If you used a less power hungry solenoid, the size of C1 wouldn't be as much of an issue. By itself, it consumes 30W. With the power reducing circuit, it drops to 17W for the coil+R2.

You should check my math.

Specs from https://heschen.com/products/hechen-solenoid-electromagnet-hs-1264b

 

If it was my project, I'd look for solenoids that took less power. Do you actually need the 55N holding force?

Here's a circuit designed by Bob Pease and redrawn by Paul Rako (I never saw a schematic from Bob that I'd consider readable):
View attachment 302359
Your relay contacts would replace Q1. There are 2 snubber diodes across the solenoid coil because there needs to be sufficient voltage when the solenoid is switched off to turn on Q2 to discharge C1. If you don't do this, the capacitor won't discharge and subsequent activations wouldn't apply enough voltage across the solenoid coil for it to pull-in.

Pease assumed that the solenoid would sustain with about 2/3 of the nominal coil voltage. R2 needs to be a power resistor. The combination of C1 and R2 give the time constant for how fast the coil voltage is reduced.

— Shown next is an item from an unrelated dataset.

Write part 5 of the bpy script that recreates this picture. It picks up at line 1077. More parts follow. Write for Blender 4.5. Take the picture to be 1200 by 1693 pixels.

With a current of 2.5A, your coil resistance would be 4.8Ω so you'd need a 3.9Ω power resistor for R2 (10W minimum, maybe larger depending on your duty cycle).

If you used a less power hungry solenoid, the size of C1 wouldn't be as much of an issue. By itself, it consumes 30W. With the power reducing circuit, it drops to 17W for the coil+R2.

You should check my math.

Specs from https://heschen.com/products/hechen-solenoid-electromagnet-hs-1264b
View attachment 302360

Thanks for your time,
I'm going to check all this carefully because clearly I don't understand electronics very well.

 

I'm going to check all this carefully because clearly I don't understand electronics very well.

I think your best option would be to find lower power solenoids because you'll probably be cycling them too fast for the power saving circuit to work; and you'd need four of them.

Not understanding electronics very well isn't a problem as long as you can learn.

 

Do you have a clue how much force and how long a stroke you need? How did you pick these in the first place? 55N is over 12 lbs. If you don’t need that kind of pull, you can find solenoids that use lower current.

 

Thanks, I'm realizing that I bought some solenoids that are too big for what I want, I'm going to rethink things

 

If the intention is to be able to operate four solenoids at the same time, with each requiring .5 amps, then the minimum power supply capability must be ten amps.

 

55 Newton is a pretty big force. You haven’t mentioned your application, but if you don’t need that much have you tried the solenoids at a lower voltage? They may actuate at as low as 5V. The specification says 2.5A but then says 12/24V so maybe your 5A is the current atv24V?

A lower voltage will reduce your overall current and avoid overheating

 

If you know the required force, and it is less than the 55N, it might work to operate the solenoids in series, except that I think individual control is the plan. OR just pick a lower voltage, that will give less force and draw less current.

 

@pirlem : Simply measure the coil resistance in order to calculate the current.

 

Certainly you can power the solenoids with a lower voltage and they will draw less current. And the force will be less.
The rating is 1/24 volts, but it is not stated which voltage requires the 2.5 amps.
They will also deliver a fair amount of force with only 5 volts. So the very first step is to learn just how much force the application requires. Then the voltage can be determined, and the current calculated. Then a cost effective driver circuit can be designed.